__WHAT TO DO__: Copy out every line of the data exactly.

__INFORMATION PROVIDED__:
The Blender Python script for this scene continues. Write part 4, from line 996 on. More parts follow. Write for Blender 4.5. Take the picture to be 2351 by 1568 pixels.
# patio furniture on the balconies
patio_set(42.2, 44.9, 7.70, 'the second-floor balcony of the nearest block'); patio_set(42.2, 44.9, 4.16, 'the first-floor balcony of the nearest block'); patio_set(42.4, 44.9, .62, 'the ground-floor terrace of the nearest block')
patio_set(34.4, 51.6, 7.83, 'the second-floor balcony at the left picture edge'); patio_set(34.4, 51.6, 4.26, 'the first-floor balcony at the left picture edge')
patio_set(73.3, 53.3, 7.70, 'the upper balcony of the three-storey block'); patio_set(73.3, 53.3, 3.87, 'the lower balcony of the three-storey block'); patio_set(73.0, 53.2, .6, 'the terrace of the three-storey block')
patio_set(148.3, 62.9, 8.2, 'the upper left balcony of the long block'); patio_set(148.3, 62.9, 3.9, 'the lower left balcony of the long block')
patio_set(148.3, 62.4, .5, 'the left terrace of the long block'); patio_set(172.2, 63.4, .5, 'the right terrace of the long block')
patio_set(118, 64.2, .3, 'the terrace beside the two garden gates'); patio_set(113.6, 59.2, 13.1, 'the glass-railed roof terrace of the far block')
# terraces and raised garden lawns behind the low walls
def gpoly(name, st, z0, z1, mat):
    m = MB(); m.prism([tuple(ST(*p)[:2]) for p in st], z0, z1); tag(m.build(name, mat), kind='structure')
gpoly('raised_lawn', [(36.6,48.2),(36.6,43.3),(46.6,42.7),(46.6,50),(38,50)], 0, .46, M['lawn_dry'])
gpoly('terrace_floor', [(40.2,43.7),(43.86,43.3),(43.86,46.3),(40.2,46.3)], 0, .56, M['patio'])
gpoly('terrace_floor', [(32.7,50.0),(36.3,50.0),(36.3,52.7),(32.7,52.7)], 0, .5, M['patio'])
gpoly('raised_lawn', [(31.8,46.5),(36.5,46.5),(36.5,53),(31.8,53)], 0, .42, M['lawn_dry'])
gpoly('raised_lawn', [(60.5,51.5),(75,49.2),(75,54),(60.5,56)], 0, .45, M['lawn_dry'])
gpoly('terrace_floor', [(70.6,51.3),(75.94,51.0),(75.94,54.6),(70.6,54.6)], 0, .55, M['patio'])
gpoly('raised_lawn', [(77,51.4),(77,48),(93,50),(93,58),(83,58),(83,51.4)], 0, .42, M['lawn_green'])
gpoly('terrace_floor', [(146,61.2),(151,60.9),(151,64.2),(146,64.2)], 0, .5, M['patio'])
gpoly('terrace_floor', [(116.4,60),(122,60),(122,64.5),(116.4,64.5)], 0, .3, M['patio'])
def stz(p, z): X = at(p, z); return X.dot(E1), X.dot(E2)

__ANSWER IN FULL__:
The Blender Python script for this scene continues. Write part 4, from line 996 on. More parts follow. Write for Blender 4.5. Take the picture to be 2351 by 1568 pixels.
# patio furniture on the balconies
patio_set(42.2, 44.9, 7.70, 'the second-floor balcony of the nearest block'); patio_set(42.2, 44.9, 4.16, 'the first-floor balcony of the nearest block'); patio_set(42.4, 44.9, .62, 'the ground-floor terrace of the nearest block')
patio_set(34.4, 51.6, 7.83, 'the second-floor balcony at the left picture edge'); patio_set(34.4, 51.6, 4.26, 'the first-floor balcony at the left picture edge')
patio_set(73.3, 53.3, 7.70, 'the upper balcony of the three-storey block'); patio_set(73.3, 53.3, 3.87, 'the lower balcony of the three-storey block'); patio_set(73.0, 53.2, .6, 'the terrace of the three-storey block')
patio_set(148.3, 62.9, 8.2, 'the upper left balcony of the long block'); patio_set(148.3, 62.9, 3.9, 'the lower left balcony of the long block')
patio_set(148.3, 62.4, .5, 'the left terrace of the long block'); patio_set(172.2, 63.4, .5, 'the right terrace of the long block')
patio_set(118, 64.2, .3, 'the terrace beside the two garden gates'); patio_set(113.6, 59.2, 13.1, 'the glass-railed roof terrace of the far block')
# terraces and raised garden lawns behind the low walls
def gpoly(name, st, z0, z1, mat):
    m = MB(); m.prism([tuple(ST(*p)[:2]) for p in st], z0, z1); tag(m.build(name, mat), kind='structure')
gpoly('raised_lawn', [(36.6,48.2),(36.6,43.3),(46.6,42.7),(46.6,50),(38,50)], 0, .46, M['lawn_dry'])
gpoly('terrace_floor', [(40.2,43.7),(43.86,43.3),(43.86,46.3),(40.2,46.3)], 0, .56, M['patio'])
gpoly('terrace_floor', [(32.7,50.0),(36.3,50.0),(36.3,52.7),(32.7,52.7)], 0, .5, M['patio'])
gpoly('raised_lawn', [(31.8,46.5),(36.5,46.5),(36.5,53),(31.8,53)], 0, .42, M['lawn_dry'])
gpoly('raised_lawn', [(60.5,51.5),(75,49.2),(75,54),(60.5,56)], 0, .45, M['lawn_dry'])
gpoly('terrace_floor', [(70.6,51.3),(75.94,51.0),(75.94,54.6),(70.6,54.6)], 0, .55, M['patio'])
gpoly('raised_lawn', [(77,51.4),(77,48),(93,50),(93,58),(83,58),(83,51.4)], 0, .42, M['lawn_green'])
gpoly('terrace_floor', [(146,61.2),(151,60.9),(151,64.2),(146,64.2)], 0, .5, M['patio'])
gpoly('terrace_floor', [(116.4,60),(122,60),(122,64.5),(116.4,64.5)], 0, .3, M['patio'])
def stz(p, z): X = at(p, z); return X.dot(E1), X.dot(E2)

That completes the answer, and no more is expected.